The parallel ceasefire with Hezbollah, also brokered by Washington, has held in fits and starts. Israeli forces still occupy a roughly 10-kilometer-deep strip of southern Lebanon. Hamas remains in place in Gaza more than two and a half years after October 7.
"After 925 days of fighting since October 7, Israel has failed to achieve decisive victory on any front," wrote Yoav Limor, a prominent Israeli military affairs commentator. "At the end of yet another war, it is perceived as a country whose decisions are not made in Jerusalem, but in Washington."
A poll by the Israel Democracy Institute conducted during the first week of the Iran war found that 64 percent of Israelis trusted Netanyahu to direct the campaign. A second poll taken after the April 8 ceasefire found Israelis rated the government's management of the war more negatively than positively, and a majority said fighting against Hezbollah in Lebanon should have continued.
Tel Aviv-based political analyst Dahlia Scheindlin summarized the shift bluntly: "People were disappointed because it hadn't achieved the goals."
Trump's distance and the northern fallout
Israelis have also begun to question the durability of the U.S.-Israel relationship. In the IDI poll, most respondents said it was "fairly" or "very" unlikely that any final U.S.-Iran agreement would adequately account for Israeli security concerns.
Netanyahu announced late last year that he would award Trump the Israel Prize, the country's highest civilian honor, making him the first foreign leader to receive it. Israel had invited Trump to formally accept the prize in Jerusalem on April 22, the country's 78th independence celebration. Trump did not come. Asked about the relationship between the two leaders, Netanyahu's office declined to comment, but a senior Israeli official, speaking on condition of anonymity, said the two still speak daily.
In northern Israel, the political damage is more concrete. Towns that absorbed roughly six weeks of Hezbollah missile fire remain in disarray. Shops in Kiryat Shmona are still closed; protests have broken out in recent days, with much of the anger directed at Netanyahu personally. "I live 100 meters from the border," said local resident Asaf Oakil. "The ceasefire? It's a mistake."
"I really hope that the residents of the north will learn from this and vote for someone who can help us here, not someone who brings us down and buries us," said Shosh Tsaoula, another Kiryat Shmona resident.

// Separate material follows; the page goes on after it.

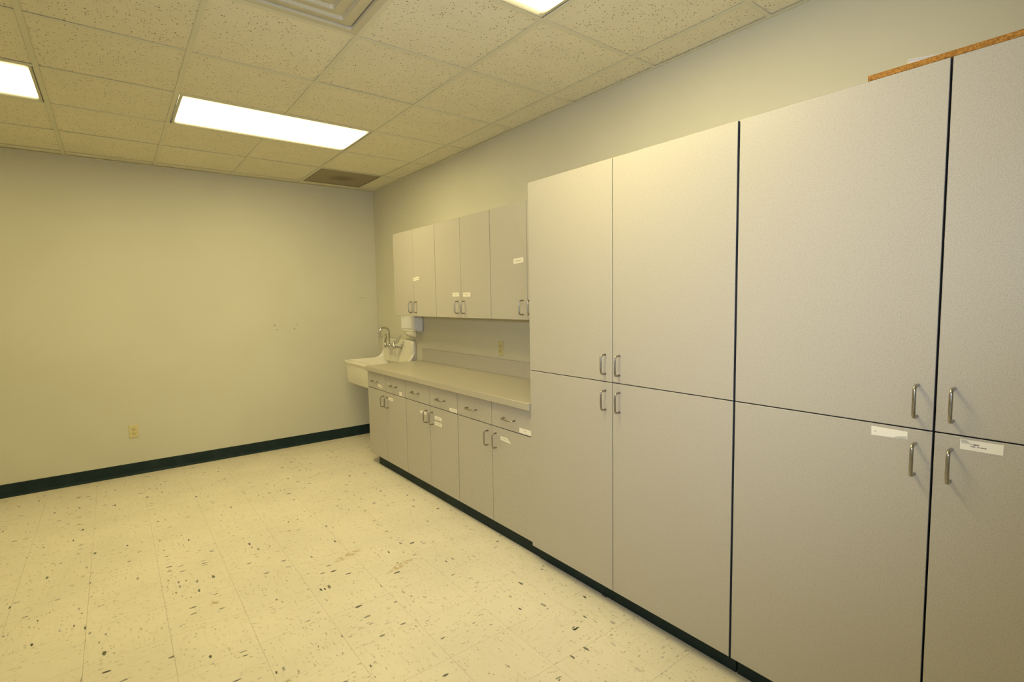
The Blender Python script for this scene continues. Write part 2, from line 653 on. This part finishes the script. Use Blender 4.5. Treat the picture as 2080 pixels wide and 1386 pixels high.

The corruption case Netanyahu cannot shake
Beneath the war debate sits the legal exposure that has shadowed Netanyahu's career for nearly a decade. He remains on trial in three corruption cases — bribery, fraud, and breach of trust — that have been grinding through Israeli courts since 2020. Critics have long argued that his attempts to weaken the independence of the judiciary, the legal reforms that triggered mass protests in 2023, and his deflections of responsibility for the October 7 intelligence failure are all linked to the trial's outcome.
"With Netanyahu, political resilience comes baked in," Flashenberg said. "My instinct is that he'll still be prime minister after the elections. He's nowhere near as popular as he was before October 7, but time and wars have gone some way to eclipsing that."
Whether Israelis agree will come down to whether Netanyahu can convince a fatigued electorate that what he calls "preemptive" wars on three fronts have produced lasting security, or whether voters conclude — as Bennett and Lapid will spend the next six months arguing — that the country is paying a steep economic and strategic price for ceasefires that may yet collapse.
"With unstable ceasefires that can lapse at any given point," said Nadav Eyal, a commentator for Yediot Ahronoth, "voters will be not happy about it."
The election is set for October 27. The opposition now has six months and a single banner under which to organize. Netanyahu has the same six months to argue that the alternative is worse.